The request | From the entries that follow, gather each line holding the word "Write".

----- Data for processing -----

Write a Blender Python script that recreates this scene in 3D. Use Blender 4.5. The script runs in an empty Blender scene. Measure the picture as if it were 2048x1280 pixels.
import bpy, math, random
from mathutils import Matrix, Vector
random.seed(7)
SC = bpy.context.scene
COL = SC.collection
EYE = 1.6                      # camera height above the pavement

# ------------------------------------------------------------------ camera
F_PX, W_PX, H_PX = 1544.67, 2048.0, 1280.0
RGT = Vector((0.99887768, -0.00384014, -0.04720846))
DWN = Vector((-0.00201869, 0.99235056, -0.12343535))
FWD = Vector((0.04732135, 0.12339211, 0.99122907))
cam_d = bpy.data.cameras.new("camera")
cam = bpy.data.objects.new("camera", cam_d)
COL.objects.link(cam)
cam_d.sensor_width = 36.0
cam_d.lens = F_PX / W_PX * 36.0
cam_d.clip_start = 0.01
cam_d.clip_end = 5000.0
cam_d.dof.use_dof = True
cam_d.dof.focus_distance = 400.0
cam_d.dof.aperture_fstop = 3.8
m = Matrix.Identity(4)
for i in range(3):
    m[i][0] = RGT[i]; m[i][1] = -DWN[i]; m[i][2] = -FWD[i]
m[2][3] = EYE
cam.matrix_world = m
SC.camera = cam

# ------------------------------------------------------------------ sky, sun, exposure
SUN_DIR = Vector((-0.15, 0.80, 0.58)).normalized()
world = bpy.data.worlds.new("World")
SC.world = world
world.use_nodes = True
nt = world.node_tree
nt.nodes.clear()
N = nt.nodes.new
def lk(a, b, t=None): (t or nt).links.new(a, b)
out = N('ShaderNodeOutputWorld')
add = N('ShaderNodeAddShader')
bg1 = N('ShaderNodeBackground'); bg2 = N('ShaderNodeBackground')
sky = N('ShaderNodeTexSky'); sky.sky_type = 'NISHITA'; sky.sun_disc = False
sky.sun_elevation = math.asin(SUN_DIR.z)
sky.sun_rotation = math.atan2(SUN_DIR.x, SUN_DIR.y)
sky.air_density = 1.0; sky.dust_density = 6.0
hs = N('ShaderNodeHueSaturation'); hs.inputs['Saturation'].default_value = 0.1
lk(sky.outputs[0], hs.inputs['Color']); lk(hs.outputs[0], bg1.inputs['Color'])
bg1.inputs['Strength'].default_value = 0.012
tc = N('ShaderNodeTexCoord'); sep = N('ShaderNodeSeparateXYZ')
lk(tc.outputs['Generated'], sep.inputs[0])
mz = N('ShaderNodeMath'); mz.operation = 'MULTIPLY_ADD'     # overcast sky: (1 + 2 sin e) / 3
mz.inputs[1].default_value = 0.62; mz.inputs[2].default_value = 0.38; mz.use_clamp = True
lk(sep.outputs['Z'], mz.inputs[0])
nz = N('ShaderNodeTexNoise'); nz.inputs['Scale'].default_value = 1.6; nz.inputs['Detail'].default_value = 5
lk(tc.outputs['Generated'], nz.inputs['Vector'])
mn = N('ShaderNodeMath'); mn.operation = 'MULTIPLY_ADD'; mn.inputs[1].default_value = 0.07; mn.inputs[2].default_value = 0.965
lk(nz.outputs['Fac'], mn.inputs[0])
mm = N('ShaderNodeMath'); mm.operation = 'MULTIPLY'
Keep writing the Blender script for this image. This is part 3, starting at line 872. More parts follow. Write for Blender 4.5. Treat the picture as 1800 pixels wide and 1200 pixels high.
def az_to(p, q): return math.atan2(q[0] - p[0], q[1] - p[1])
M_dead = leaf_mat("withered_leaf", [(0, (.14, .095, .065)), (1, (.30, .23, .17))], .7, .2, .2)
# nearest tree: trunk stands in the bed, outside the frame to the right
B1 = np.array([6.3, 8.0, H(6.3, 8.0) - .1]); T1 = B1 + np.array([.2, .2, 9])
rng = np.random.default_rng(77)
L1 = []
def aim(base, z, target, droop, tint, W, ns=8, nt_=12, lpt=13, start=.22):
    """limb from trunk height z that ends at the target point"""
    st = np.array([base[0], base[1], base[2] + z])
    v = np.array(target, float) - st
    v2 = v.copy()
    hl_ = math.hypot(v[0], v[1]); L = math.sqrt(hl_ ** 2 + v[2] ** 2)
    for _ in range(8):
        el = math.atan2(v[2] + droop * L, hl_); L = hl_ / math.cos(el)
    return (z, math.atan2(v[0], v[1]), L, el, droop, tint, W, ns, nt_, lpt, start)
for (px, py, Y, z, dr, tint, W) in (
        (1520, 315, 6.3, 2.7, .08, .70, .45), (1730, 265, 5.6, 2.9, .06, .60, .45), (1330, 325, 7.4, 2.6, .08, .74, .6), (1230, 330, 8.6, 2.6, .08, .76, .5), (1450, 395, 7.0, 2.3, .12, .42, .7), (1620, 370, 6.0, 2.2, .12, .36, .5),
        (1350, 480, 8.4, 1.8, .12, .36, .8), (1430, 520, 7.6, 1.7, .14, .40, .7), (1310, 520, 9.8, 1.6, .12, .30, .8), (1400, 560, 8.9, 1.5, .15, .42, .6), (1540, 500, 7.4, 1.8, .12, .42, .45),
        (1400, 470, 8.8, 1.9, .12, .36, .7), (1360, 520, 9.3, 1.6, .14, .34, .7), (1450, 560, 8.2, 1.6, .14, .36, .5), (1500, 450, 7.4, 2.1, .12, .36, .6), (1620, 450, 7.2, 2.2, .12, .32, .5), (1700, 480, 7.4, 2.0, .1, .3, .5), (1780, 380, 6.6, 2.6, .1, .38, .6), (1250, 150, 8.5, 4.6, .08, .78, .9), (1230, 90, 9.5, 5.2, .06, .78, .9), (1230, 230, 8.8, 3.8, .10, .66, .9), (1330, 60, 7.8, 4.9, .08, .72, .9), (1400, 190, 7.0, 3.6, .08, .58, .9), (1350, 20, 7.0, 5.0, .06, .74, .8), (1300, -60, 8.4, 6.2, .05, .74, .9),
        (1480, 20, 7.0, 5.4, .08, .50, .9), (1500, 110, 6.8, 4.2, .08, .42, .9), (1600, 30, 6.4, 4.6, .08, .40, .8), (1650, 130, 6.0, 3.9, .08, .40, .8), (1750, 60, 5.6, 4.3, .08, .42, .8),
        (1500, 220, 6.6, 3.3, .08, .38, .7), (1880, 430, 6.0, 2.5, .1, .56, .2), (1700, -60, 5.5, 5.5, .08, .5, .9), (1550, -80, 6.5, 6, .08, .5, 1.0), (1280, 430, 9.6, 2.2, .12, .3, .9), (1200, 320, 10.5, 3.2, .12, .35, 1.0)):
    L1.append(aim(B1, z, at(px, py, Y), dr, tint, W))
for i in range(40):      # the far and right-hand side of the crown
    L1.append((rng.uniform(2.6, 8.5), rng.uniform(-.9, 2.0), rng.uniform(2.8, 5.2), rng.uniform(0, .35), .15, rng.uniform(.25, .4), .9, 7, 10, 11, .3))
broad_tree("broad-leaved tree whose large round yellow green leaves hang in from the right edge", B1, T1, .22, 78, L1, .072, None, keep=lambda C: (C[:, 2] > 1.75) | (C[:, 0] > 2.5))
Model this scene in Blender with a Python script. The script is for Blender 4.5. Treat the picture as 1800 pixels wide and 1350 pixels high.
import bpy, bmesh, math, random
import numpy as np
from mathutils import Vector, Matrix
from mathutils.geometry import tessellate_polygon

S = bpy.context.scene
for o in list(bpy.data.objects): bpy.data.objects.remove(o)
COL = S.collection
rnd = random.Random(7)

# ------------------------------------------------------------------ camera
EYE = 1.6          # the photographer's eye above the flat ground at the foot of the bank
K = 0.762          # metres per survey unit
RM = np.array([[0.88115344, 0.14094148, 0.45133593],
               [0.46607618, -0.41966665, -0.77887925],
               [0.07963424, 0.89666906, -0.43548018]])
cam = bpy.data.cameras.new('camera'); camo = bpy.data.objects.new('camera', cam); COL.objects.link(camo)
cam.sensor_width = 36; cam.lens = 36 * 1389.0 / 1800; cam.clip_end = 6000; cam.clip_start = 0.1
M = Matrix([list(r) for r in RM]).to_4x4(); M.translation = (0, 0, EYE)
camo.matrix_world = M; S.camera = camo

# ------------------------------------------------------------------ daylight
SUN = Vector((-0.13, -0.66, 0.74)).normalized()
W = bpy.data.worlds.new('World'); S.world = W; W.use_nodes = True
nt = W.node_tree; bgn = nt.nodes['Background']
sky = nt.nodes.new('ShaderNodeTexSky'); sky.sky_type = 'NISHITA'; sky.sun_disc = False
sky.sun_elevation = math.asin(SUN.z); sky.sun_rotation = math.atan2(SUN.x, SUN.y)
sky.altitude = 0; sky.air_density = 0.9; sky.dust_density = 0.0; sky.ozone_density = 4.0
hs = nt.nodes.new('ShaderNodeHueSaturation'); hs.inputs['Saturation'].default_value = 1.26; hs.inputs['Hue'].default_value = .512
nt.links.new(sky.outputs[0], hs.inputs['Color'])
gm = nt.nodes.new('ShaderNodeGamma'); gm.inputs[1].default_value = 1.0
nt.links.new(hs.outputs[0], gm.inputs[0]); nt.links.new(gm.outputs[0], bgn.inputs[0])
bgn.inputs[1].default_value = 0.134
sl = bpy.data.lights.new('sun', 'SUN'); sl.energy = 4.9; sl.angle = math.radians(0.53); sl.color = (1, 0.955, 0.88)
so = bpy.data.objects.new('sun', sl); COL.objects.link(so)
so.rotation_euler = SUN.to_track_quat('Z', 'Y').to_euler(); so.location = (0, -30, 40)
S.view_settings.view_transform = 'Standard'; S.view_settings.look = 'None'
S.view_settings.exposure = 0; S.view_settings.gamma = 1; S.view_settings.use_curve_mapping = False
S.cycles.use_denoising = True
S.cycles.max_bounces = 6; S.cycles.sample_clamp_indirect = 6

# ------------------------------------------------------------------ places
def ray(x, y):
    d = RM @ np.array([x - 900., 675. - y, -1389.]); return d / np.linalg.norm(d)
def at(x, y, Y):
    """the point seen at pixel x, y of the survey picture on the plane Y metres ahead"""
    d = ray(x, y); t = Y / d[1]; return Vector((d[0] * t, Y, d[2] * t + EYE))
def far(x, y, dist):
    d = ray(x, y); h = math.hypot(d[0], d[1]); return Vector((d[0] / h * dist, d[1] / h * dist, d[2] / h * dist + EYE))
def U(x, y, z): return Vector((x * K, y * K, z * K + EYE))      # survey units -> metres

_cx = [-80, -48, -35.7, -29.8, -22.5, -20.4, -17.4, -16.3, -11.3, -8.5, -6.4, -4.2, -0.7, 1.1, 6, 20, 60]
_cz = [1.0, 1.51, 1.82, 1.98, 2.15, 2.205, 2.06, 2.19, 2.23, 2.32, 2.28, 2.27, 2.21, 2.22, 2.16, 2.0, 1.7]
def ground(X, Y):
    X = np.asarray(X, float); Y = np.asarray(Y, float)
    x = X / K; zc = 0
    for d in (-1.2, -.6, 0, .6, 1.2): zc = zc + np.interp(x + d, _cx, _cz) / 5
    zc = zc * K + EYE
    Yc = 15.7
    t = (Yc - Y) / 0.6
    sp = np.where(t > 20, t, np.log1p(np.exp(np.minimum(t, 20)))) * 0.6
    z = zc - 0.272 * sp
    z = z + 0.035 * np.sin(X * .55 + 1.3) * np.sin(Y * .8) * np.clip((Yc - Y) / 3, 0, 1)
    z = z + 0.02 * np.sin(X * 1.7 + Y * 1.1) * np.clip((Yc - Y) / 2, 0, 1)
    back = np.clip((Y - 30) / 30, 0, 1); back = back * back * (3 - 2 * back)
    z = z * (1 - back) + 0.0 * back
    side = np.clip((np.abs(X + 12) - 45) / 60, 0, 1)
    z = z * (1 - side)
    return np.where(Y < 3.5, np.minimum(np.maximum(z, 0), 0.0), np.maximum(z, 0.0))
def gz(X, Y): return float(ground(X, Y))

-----

Task solution |
Write a Blender Python script that recreates this scene in 3D. Use Blender 4.5. The script runs in an empty Blender scene. Measure the picture as if it were 2048x1280 pixels.
Keep writing the Blender script for this image. This is part 3, starting at line 872. More parts follow. Write for Blender 4.5. Treat the picture as 1800 pixels wide and 1200 pixels high.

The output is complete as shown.